Летом 1933 года Толстой по предложению Горького участвовал в поездке на Беломорканал, оказавшись, вероятно, единственным аристократом в писательской бригаде, и снова посылал Горькому отчеты об увиденном:
«Дорогой Алексей Максимович, я только что три недели провел на севере (Хибиногорск, Нивастрой, Кандалакша, канал). О замечательных впечатлениях расскажу Вам при свидании. Дело вот в чем: повсюду — на стройках, в лагерях, в городках — ужасающий книжный голод, проще говоря — никаких книг нет, какие-то жалкие обрывочки. Книга нигде так не нужна, как на севере. Первый вопрос у каждого — дайте книг <…> Я только передаю Вам вопль десятков тысяч людей»{685}.
О другом ужасающем голоде и других вопросах, просьбах и воплях понятно — ни слова. И замечательные впечатления так замечательны, что и писать о них нельзя, а лишь говорить на кухне, как говорил он с женой о голоде в Крыму. Народолюбие осталось в рассказах про мерзости дореволюционной жизни, в нынешней Толстой такими категориями себя не обременял и милость к падшим не призывал. Если в его письмах Чайковскому с Чуковским искренность мешалась с ложью и фальшью, то в 30-е годы от искренности не осталось и следа. Толстой очень хорошо усвоил правила новой игры и еще раньше во время работы Второго пленума оргкомитета Союза советских писателей в феврале 1933 года бросал взгляд в будущее:
«Все мы понимаем размеры великого плана перестройки страны, еще недавно бывшей унылыми задворками Европы, в страну с высшими, на наших глазах впервые осуществляемыми формами хозяйства, духовной культуры и человеческой личности.
Товарищи, перестройка совершается по-большевистски, взрывая революционное напряжение всех сил страны. Для остального мира наш процесс представляется как величественное зрелище, для одних грозное, для других долгожданное. Мы видим чудовищное сопротивление остального мира тому, что уже пришло в мир. Картины человеческой трагедии торопливо сменяются одна другой с неумолимой логикой. Художник, творец, драматург не может не быть захваченным до последнего атомного ядра всем совершающимся. Иначе это не творец, не художник, не драматург, а серый мещанин, следящий за кончиком своих калош, чтобы не поскользнуться на кровавых плевках.
Наше искусство не может не быть великим и должно быть великим. Каждый новый день встает перед нами огромной исторической задачей, и наше дело — глядеть ему не в спину, не на его калоши, а видеть его во весь рост от головы до ног»{686}.

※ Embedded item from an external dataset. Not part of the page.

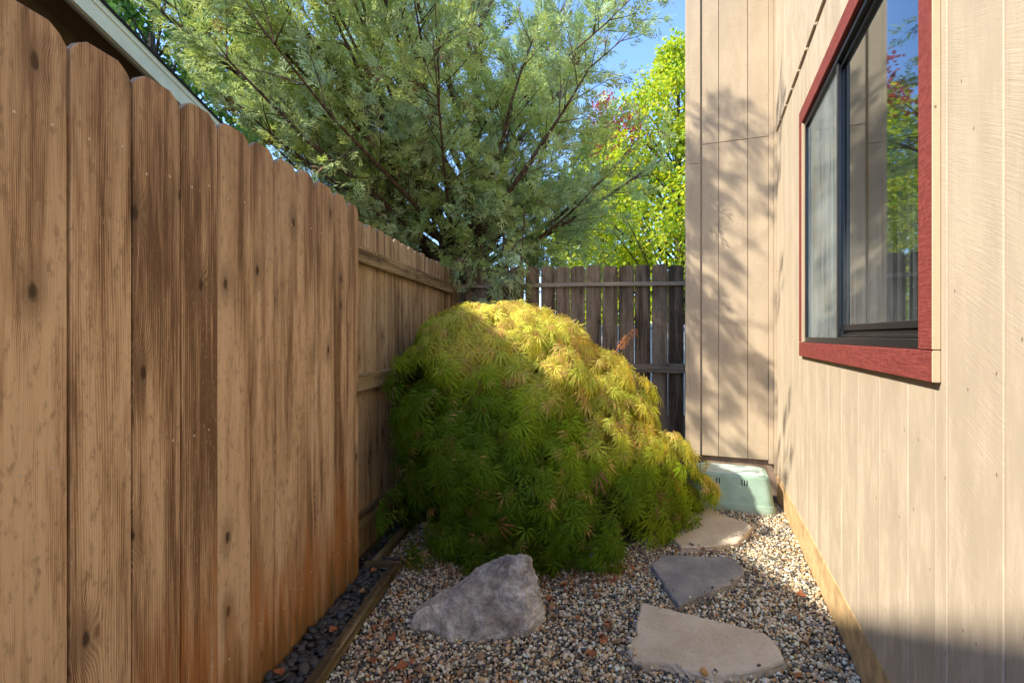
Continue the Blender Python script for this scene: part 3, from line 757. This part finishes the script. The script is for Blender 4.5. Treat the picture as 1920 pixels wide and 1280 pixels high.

Особенно кровавые плевки были здесь хороши. Как дальнее эхо пыточных актов петровского лихолетья. Но задача писателя-монументалиста — глядеть поверх.
Год спустя Толстой выступал в том же духе с докладом о драматургии на Первом съезде советских писателей и на следующий день по прочтении отчитывался перед женой:
«Тусинька, моя любимая, одинокая, вчера вечером наконец прочел доклад. Все говорят, что очень хорошо, — самый содержательный и короткий доклад. Тысячи три человек слушали очень внимательно…
Вчера Молотов предложил мне через Крючкова подать заявление об импортной машине. К весне у нас будет дивный зверь в сто сил <…> Здесь мне такой почет отовсюду, какого никогда не бывало»{687}.